Saturday, April 20, 2024

The changing face of Easter hockey festivals

The years when dozens of hockey clubs from across the length and breadth of England would stage traditional and memorable end-of-season Easter festivals are sadly long gone. There were just two held in the resorts of Torbay in Devon and Blackpool on the Lancashire coast this year.

Several theories have been put forward to explain the gradual decline in the popularity of hockey players getting away for a long weekend with their team-mates and enjoying the friendly rivalry of festival team matches, intertwined with a hectic social programme off the pitch.

Tony Forward, who was the long-running chairman of Torbay, said before his death in 2019 that introduction of astroturf pitches may have introduced new and fast skills to the game of hockey but it has also, to a certain extent, undermined clubhouse team spirit.

“In the old days on the grass teams would play at the same time on pitches alongside each other and then get together in the clubhouse for a drink and chat,” said Forward.

“But now with just one astroturf pitch the fifth X1 might start and 10.30 in the morning and most of its players would not still be around when the last game of the day on Astroturf ends at six o’clock. That doesn’t help team building. And that is sad.”

Sad too the number of teams taking part compared to many decades ago although the absence of a Pakistani hockey team that wanted to play was caused by the failure of its players to be able to get visas to travel.

However, the emphasis on the social gathering at Torbay is highlighted by the two trophies that the club puts up each year.

It is not about winning and losing but recognising the team that scores the most goals, as well as rewarding the best ‘fairplay’ team based on highest total of points accumulated from the 1-4 marks handed out by each of their opponents.

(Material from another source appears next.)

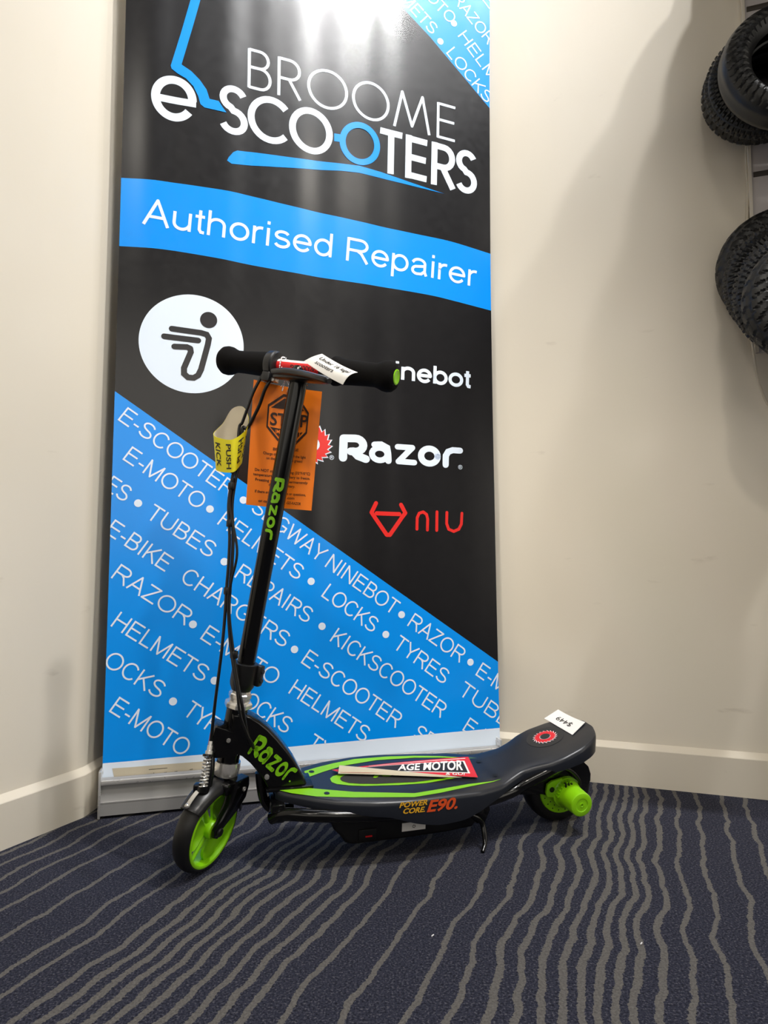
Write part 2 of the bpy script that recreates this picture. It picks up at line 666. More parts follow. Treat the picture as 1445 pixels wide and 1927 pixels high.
def _glyphs():
    """skeletons of a plain grotesque, capital height 1; the stroke half-width is left inside the box"""
    k = 0.05
    l = 0.14
    G = {}

    def g(ch, adv, *sts):
        G[ch] = (adv, [(st[0] == 'c', st[1:] if st[0] == 'c' else st) for st in sts])
    o, t = k, 1 - k
    A_ = arc
    g(' ', 0.39)
    g('-', 0.46, [(0.06, 0.36), (0.40, 0.36)])
    g('A', 0.93, [(0.07, 0), (0.465, 1), (0.86, 0)], [(0.20, 0.34), (0.73, 0.34)])
    g('B', 0.93, [(l, 0), (l, 1)], [(l, t), (0.52, t)] + A_(0.52, 0.74, 0.23, 0.21, 90, -90, 10) + [(l, 0.53)], [(0.5, 0.53)] + A_(0.55, 0.29, 0.27, 0.24, 90, -90, 10) + [(l, o)])
    g('C', 1.0, A_(0.54, 0.5, 0.42, 0.46, 38, 322, 24))
    g('E', 0.93, [(l, 0), (l, 1)], [(l, t), (0.84, t)], [(l, 0.53), (0.79, 0.53)], [(l, o), (0.86, o)])
    g('G', 1.09, A_(0.55, 0.5, 0.43, 0.46, 40, 322, 24), [(0.58, 0.46), (0.95, 0.46), (0.95, 0.14)])
    g('H', 1.0, [(l, 0), (l, 1)], [(0.86, 0), (0.86, 1)], [(l, 0.53), (0.86, 0.53)])
    g('I', 0.39, [(0.195, 0), (0.195, 1)])
    g('K', 0.93, [(l, 0), (l, 1)], [(0.84, 1), (l, 0.34)], [(0.38, 0.58), (0.87, 0)])
    g('L', 0.78, [(l, 0), (l, 1)], [(l, o), (0.72, o)])
    g('M', 1.16, [(l, 0), (l, 1)], [(l, 0.97), (0.58, 0.04), (1.02, 0.97)], [(1.02, 0), (1.02, 1)])
    g('N', 1.0, [(l, 0), (l, 1)], [(l, 0.97), (0.86, 0.03)], [(0.86, 0), (0.86, 1)])
    g('O', 1.09, ['c'] + A_(0.545, 0.5, 0.45, 0.46, 0, 350, 35))
    g('P', 0.93, [(l, 0), (l, 1)], [(l, t), (0.55, t)] + A_(0.55, 0.70, 0.27, 0.25, 90, -90, 10) + [(l, 0.45)])
    g('R', 1.0, [(l, 0), (l, 1)], [(l, t), (0.60, t)] + A_(0.60, 0.72, 0.26, 0.23, 90, -90, 10) + [(l, 0.49)], [(0.50, 0.49), (0.66, 0.38), (0.90, 0)])
    g('S', 0.93, A_(0.465, 0.735, 0.33, 0.215, 18, 265, 16)[:-1] + A_(0.47, 0.275, 0.36, 0.225, 85, -165, 16))
    g('T', 0.85, [(0.04, t), (0.81, t)], [(0.425, 0), (0.425, 1)])
    g('U', 1.0, [(l, 1), (l, 0.38)] + A_(0.5, 0.38, 0.36, 0.33, 180, 360, 16) + [(0.86, 1)])
    g('V', 0.93, [(0.06, 1), (0.465, 0.02), (0.87, 1)])
    g('W', 1.32, [(0.06, 1), (0.36, 0.02), (0.66, 0.97), (0.96, 0.02), (1.26, 1)])
    g('Y', 0.93, [(0.06, 1), (0.465, 0.43), (0.87, 1)], [(0.465, 0.45), (0.465, 0)])
    g('Z', 0.85, [(0.10, t), (0.76, t), (0.07, o), (0.80, o)])
    x = 0.725
    m = x / 2
    lo = ['c'] + A_(0.39, m, 0.29, m - k, 0, 350, 35)
    g('a', 0.78, [(0.11, 0.52)] + A_(0.37, 0.50, 0.24, 0.18, 160, 0, 10) + [(0.61, 0.16), (0.68, 0.0)], [(0.61, 0.42), (0.30, 0.36)] + A_(0.30, 0.20, 0.18, 0.16, 90, 270, 10) + [(0.48, 0.06), (0.61, 0.20)])
    g('b', 0.78, [(0.12, 0), (0.12, 1)], ['c'] + A_(0.40, m, 0.28, m - k, 0, 350, 35))
    g('d', 0.78, [(0.66, 0), (0.66, 1)], ['c'] + A_(0.38, m, 0.28, m - k, 0, 350, 35))
    g('e', 0.78, [(0.10, m + 0.01), (0.68, m + 0.01)] + A_(0.39, m, 0.29, m - k, 3, 325, 26))
    g('h', 0.78, [(0.12, 0), (0.12, 1)], [(0.12, 0.40)] + A_(0.38, 0.43, 0.26, 0.245, 180, 0, 14) + [(0.64, 0)])
    g('i', 0.31, [(0.155, 0), (0.155, x)], [(0.155, 0.87), (0.155, 1.0)])
    g('n', 0.78, [(0.12, 0), (0.12, x)], [(0.12, 0.40)] + A_(0.38, 0.43, 0.26, 0.245, 180, 0, 14) + [(0.64, 0)])
    g('o', 0.78, lo)
    g('p', 0.78, [(0.12, -0.28), (0.12, x)], ['c'] + A_(0.40, m, 0.28, m - k, 0, 350, 35))
    g('r', 0.46, [(0.12, 0), (0.12, x)], [(0.12, 0.40)] + A_(0.36, 0.44, 0.24, 0.235, 180, 75, 8))
    g('s', 0.70, A_(0.35, 0.53, 0.22, 0.145, 18, 265, 12)[:-1] + A_(0.36, 0.215, 0.24, 0.165, 85, -165, 12))
    g('t', 0.39, [(0.19, 0.93), (0.19, 0.16), (0.25, 0.06), (0.36, 0.05)], [(0.03, x - k), (0.35, x - k)])
    g('u', 0.78, [(0.12, x), (0.12, 0.30)] + A_(0.38, 0.30, 0.26, 0.245, 180, 360, 14) + [(0.64, 0.30)], [(0.64, 0), (0.64, x)])
    return G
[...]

And while there may not be separate men’s and women’s sections in the festival, the hockey certainly has a ‘mixed’ element because any female travelling with a team can play for it providing she is either, the wife, fiancée , sister or daughter of a male team player.

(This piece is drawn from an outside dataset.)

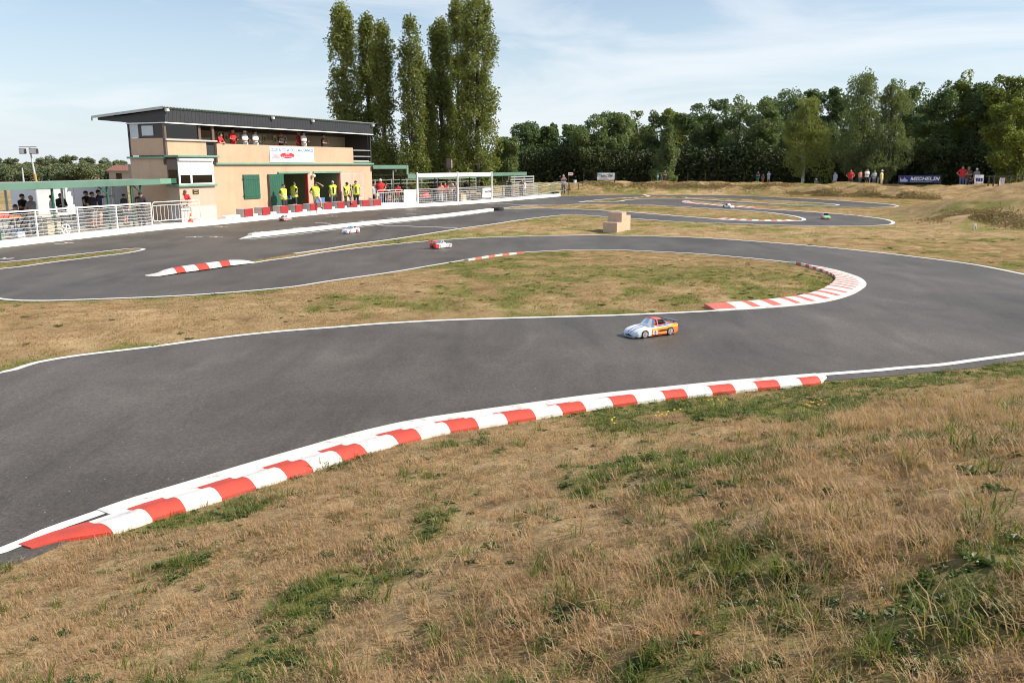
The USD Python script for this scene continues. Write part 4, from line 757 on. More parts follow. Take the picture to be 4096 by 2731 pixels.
def person(label, pos, face, pose="stand", top="black", legs="denim", shorts=False, hair="hair_dark", cap=None, vest=False, group=None, top_z=None, skin="skin", sleeves=.62, female=False, socks=False):
    """face: world angle (radians) of the way the person looks"""
    J = skeleton(pose); S = lambda a, b, t: J[a] + (J[b] - J[a]) * t
    H = J["head"]; nk = J["neck"]; fw = A3(0, -1, 0)
    head = [hull((H + (0, .012, .035), .094), (H + (0, -.018, .02), .088), (H + (0, -.03, -.06), .06)), hull((H + (0, -.095, .0), .016), (H + (0, -.112, -.022), .017)), hull((nk, .058), (H + (0, .01, -.04), .055)),
            hull((H + (.088, .01, .0), .018), (H + (.086, .012, -.03), .014)), hull((H + (-.088, .01, .0), .018), (H + (-.086, .012, -.03), .014))]
    tors = lambda g: [hull((J["pel"] + (.085, 0, -.02), .115+g), (J["pel"] + (-.085, 0, -.02), .115+g), (J["waist"] + (.07, 0, 0), .105+g), (J["waist"] + (-.07, 0, 0), .105+g)),
                      hull((J["waist"] + (.07, 0, 0), .105+g), (J["waist"] + (-.07, 0, 0), .105+g), (J["chest"] + (.095, 0, 0), .108+g), (J["chest"] + (-.095, 0, 0), .108+g)),
                      hull((J["chest"] + (.095, 0, 0), .105+g), (J["chest"] + (-.095, 0, 0), .105+g), (J["shL"], .058+g), (J["shR"], .058+g), (nk - (0, 0, .01), .055+g*.4))]
    body = head + tors(0)
    for s in "LR":
        body += [hull((J["sh"+s], .058), (J["el"+s], .042)), hull((J["el"+s], .042), (S("el"+s, "wr"+s, .4), .040), (J["wr"+s], .027)),
                 hull((J["hip"+s], .092), (S("hip"+s, "knee"+s, .5), .075), (J["knee"+s], .055)), hull((J["knee"+s], .054), (S("knee"+s, "ank"+s, .35), .055), (J["ank"+s], .036)),
                 hull((J["ank"+s], .036), (J["ank"+s] + (0, .03, -.035), .034), (J["ank"+s] + (.01 if s == "L" else -.01, -.16, -.048), .028))]
    bm = soft(m3.Manifold.batch_boolean(body, m3.OpType.Add), .07, 5)
    hm = [meshkit.arrays(m3.Manifold.batch_boolean(hand(J, s), m3.OpType.Add)) for s in "LR"]
    zmax = float(bm.vertices[:, 2].max()) + .02; sc = 1.0
    if top_z is not None: sc = (top_z - pos[2]) / zmax
    sc = float(np.clip(sc, .55, 1.22))
    t = thing("person", label, "person", pos, face + math.pi / 2, group, sc)
    mb = MB().add(bm.vertices, bm.faces)
    for v, f, _ in hm: mb.add(v, f)
    mb.build("body", skin, t, smooth=55)
    sh = tors(.020)
    for s in "LR": sh.append(hull((J["sh"+s], .074), (S("sh"+s, "el"+s, sleeves if sleeves <= 1 else 1), .060))); sh += [hull((J["el"+s], .058), (S("el"+s, "wr"+s, .85), .043))] if sleeves > 1 else []
    sh = m3.Manifold.batch_boolean(sh, m3.OpType.Add); v = soft(sh, .07, 4); MB().add(v.vertices, v.faces).build("shirt", "cloth_" + top, t, smooth=55)
    tr = [hull((J["pel"] + (.085, 0, -.03), .127), (J["pel"] + (-.085, 0, -.03), .127), (J["hipL"], .108), (J["hipR"], .108))]
    for s in "LR":
        k = .92 if shorts else 1.0; tr.append(hull((J["hip"+s], .108), (S("hip"+s, "knee"+s, .5), .095), (S("hip"+s, "knee"+s, k), .082 if shorts else .070)))
        if not shorts: tr.append(hull((J["knee"+s], .070), (S("knee"+s, "ank"+s, .35), .068), (S("knee"+s, "ank"+s, .93), .058)))
    v = soft(m3.Manifold.batch_boolean(tr, m3.OpType.Add), .07, 4); MB().add(v.vertices, v.faces).build("shorts" if shorts else "trousers", "cloth_" + legs, t, smooth=55)
    for s in "LR":
        v = hull((J["ank"+s] + (0, .035, -.03), .046), (J["ank"+s] + (.01 if s == "L" else -.01, -.17, -.045), .036)); MB().mesh(v).build("shoe", "shoe", t, smooth=55)
        MB().ball(H + (.034 if s == "L" else -.034, -.100, .012), (.014, .010, .009)).build("eye", "eye_dark", t)
    MB().ball(H + (0, -.092, -.058), (.026, .012, .007)).build("mouth", "lips", t)
    if cap:
        MB().mesh(hull((H + (0, .012, .058), .099), (H + (0, -.012, .05), .093))).build("cap", "cloth_" + cap, t, smooth=50); MB().mesh(hull((H + (.05, -.10, .052), .010), (H + (-.05, -.10, .052), .010), (H + (.03, -.175, .04), .009), (H + (-.03, -.175, .04), .009))).build("cap_brim", "cloth_" + cap, t)
    else:
        hr = [((0, .03, .055), .098), ((0, -.012, .068), .084)]
        if female: hr.append(((0, .07, -.08), .075))
        MB().mesh(hull(*[(H + o, r) for o, r in hr])).build("hair", hair, t, smooth=50)
    if vest:
        vs = m3.Manifold.batch_boolean(tors(.036), m3.OpType.Add); MB().add(*(lambda q: (q.vertices, q.faces))(soft(vs, .07, 3))).build("hi_vis_vest", "hi_vis", t, smooth=55)
        ring = m3.Manifold.batch_boolean(tors(.043), m3.OpType.Add)
        for z in (1.03, 1.17): MB().mesh(ring ^ m3.Manifold.cube((2, 2, .05), True).translate((0, 0, z))).build("reflective_band", "reflective", t)
        if vest == "open": MB().box(-.045, .045, -.172, -.10, .96, 1.40, ch=.02).build("shirt_front", "cloth_" + top, t)
    return t, sc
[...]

And ironically, a side travelling one Easter from the Midlands called The Stags included in their line-up three members of the Torbay women’s Hockey Club.

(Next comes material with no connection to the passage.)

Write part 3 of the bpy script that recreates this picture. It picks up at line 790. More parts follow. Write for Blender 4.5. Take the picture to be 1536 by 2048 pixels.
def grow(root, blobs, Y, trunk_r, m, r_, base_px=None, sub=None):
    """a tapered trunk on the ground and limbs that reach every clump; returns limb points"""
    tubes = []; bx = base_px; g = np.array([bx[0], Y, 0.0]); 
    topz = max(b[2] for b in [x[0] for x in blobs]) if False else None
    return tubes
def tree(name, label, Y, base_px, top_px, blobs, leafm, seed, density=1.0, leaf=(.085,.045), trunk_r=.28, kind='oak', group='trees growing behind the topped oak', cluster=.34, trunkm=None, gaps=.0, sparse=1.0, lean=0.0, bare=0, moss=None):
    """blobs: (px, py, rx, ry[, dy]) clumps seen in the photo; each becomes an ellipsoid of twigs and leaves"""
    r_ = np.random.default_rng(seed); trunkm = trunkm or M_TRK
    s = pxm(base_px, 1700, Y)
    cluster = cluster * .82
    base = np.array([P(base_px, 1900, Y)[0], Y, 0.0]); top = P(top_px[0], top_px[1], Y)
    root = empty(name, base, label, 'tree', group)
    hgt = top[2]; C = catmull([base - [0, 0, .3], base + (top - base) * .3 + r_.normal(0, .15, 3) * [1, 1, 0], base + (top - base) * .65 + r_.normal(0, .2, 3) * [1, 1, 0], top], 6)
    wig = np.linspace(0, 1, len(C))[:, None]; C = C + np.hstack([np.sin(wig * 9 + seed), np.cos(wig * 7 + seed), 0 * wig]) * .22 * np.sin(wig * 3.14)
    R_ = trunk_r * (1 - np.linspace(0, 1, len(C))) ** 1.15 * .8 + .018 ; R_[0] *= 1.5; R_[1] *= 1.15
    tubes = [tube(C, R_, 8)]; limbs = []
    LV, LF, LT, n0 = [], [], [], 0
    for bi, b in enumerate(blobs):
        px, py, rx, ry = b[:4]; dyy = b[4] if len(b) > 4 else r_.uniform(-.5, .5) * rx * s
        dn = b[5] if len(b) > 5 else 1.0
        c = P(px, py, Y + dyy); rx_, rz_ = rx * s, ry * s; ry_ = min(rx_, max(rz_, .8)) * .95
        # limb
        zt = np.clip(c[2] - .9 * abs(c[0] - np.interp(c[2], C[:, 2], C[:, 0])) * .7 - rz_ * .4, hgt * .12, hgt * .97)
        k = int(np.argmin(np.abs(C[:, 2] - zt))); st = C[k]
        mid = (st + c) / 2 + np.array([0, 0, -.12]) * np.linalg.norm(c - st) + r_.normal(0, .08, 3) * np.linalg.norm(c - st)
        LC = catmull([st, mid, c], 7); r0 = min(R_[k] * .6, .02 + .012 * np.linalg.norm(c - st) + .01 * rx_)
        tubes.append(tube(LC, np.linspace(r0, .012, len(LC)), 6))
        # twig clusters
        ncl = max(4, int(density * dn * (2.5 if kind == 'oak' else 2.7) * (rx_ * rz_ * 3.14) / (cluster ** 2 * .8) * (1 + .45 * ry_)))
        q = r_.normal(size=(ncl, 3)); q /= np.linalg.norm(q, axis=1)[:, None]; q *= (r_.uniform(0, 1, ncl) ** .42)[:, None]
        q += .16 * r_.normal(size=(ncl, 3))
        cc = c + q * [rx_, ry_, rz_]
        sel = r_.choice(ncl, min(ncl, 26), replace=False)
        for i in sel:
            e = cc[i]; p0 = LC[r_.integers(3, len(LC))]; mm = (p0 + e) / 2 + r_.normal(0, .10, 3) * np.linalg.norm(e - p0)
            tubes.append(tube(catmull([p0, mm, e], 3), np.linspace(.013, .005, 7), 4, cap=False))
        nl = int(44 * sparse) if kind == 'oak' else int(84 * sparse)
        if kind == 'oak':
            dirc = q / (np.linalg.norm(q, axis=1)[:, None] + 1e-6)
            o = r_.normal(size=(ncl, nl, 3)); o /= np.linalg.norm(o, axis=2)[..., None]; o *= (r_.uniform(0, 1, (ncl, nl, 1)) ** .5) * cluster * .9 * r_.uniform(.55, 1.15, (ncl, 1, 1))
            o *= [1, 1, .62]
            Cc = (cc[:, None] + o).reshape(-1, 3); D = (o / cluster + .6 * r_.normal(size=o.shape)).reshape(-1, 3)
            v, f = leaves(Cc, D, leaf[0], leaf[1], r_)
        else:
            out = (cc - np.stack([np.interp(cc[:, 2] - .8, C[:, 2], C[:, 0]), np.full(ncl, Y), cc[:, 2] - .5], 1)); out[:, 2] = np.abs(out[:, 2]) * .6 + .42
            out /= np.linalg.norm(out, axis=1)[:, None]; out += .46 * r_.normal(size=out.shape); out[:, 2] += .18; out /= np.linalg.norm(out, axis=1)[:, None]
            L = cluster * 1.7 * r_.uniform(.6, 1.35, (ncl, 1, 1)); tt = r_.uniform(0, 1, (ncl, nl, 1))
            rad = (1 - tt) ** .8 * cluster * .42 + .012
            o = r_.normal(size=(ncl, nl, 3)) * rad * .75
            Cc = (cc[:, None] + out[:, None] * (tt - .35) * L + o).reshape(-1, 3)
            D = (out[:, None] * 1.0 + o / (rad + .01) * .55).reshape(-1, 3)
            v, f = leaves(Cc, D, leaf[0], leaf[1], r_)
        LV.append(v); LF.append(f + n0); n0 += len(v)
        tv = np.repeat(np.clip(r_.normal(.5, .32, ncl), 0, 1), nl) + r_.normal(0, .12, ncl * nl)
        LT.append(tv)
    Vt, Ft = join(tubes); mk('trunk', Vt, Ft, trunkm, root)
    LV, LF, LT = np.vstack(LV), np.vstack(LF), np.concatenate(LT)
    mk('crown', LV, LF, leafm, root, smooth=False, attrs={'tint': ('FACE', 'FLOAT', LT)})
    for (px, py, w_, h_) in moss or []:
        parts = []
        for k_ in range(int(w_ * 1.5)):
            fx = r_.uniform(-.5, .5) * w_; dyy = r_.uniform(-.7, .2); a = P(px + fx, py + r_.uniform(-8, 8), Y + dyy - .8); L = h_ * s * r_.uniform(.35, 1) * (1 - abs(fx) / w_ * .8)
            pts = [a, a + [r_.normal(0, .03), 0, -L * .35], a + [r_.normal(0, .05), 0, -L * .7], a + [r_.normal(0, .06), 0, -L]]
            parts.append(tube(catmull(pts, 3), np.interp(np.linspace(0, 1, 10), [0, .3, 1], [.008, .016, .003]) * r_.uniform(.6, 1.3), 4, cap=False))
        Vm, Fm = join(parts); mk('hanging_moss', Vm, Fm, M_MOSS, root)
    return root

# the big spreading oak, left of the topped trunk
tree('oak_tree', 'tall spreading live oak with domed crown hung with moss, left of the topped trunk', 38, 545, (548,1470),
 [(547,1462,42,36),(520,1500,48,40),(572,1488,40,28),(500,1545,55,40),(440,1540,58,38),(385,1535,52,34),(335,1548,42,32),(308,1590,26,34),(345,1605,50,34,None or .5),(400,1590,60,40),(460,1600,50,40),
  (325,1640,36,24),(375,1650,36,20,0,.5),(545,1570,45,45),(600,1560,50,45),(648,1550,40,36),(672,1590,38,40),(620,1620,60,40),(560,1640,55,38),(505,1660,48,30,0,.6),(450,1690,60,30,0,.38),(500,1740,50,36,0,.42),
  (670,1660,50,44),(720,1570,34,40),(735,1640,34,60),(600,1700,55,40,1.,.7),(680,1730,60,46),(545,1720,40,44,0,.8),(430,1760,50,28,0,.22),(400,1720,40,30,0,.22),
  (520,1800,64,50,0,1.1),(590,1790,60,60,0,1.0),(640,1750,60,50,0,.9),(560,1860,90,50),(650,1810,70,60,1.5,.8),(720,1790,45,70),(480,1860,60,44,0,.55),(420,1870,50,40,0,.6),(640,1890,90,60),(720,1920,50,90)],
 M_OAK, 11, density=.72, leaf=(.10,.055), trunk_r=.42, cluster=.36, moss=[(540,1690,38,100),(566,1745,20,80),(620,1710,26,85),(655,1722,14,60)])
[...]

While Tony emphasised that Torbay was “trying to maintain the character and standards’ of traditional Easter festivals”, the same cannot be said of events in the Kent port of Folkestone on Easter weekend which was home to the most prestigious of all English hockey festivals in the last century.

Founded a century ago and run by Colonel George Wagstaff, the secretary of the Hockey Association when he died in the 1940s, he passed it over to his daughter Barbara and her husband Neville Milroy. Run by the family for close on four decades, it achieved international status and the archives at The Hockey Museum in Woking feature many of the historic programmes.

In 1939 a team from Hamburg took part just weeks away from the start of the Second World War and over the years it was visited by teams from faraway places like Argentina and South Africa, as well as big clubs from all over the UK and Europe playing in front of stands full of spectators.

However, the biggest annual festival which ran from Good Friday through to Easter Monday ceased to exist after the death of the Milroys in the early 1990s though the reasons for that are somewhat obscure. As Folkestone current chairman Leigh Marshall says: “It was great that Barbara and Neville ran it for so long though they never really let us know the process of how they organised it. And that was a shame.”

And Leigh also has another slant on why the number of Easter Festivals has fallen so sharply. “At this time of year,” he says, “a lot of the top clubs are involved in European Hockey play-offs and our nearest top teams like Sevenoaks, Holcombe and Surbiton are all playing in Europe.”

But on Easter Saturday and Sunday Folkestone did host a much smaller two-day festival with a very different format. “There is in hockey a modern desire to get mixed teams involved. So we put together an itinerary of seven-a-side matches with a mixture of men and women.”

The only other major Easter Festival has also gone mixed and was played on the two astroturf pitches in Stanley Park at the seaside resort and there again the number of teams participating was only a fraction of a couple of decades ago.

Festivals are undoubtedly part of the folklore of hockey. That word usually means a thing of the past which festivals certainly do seem to be.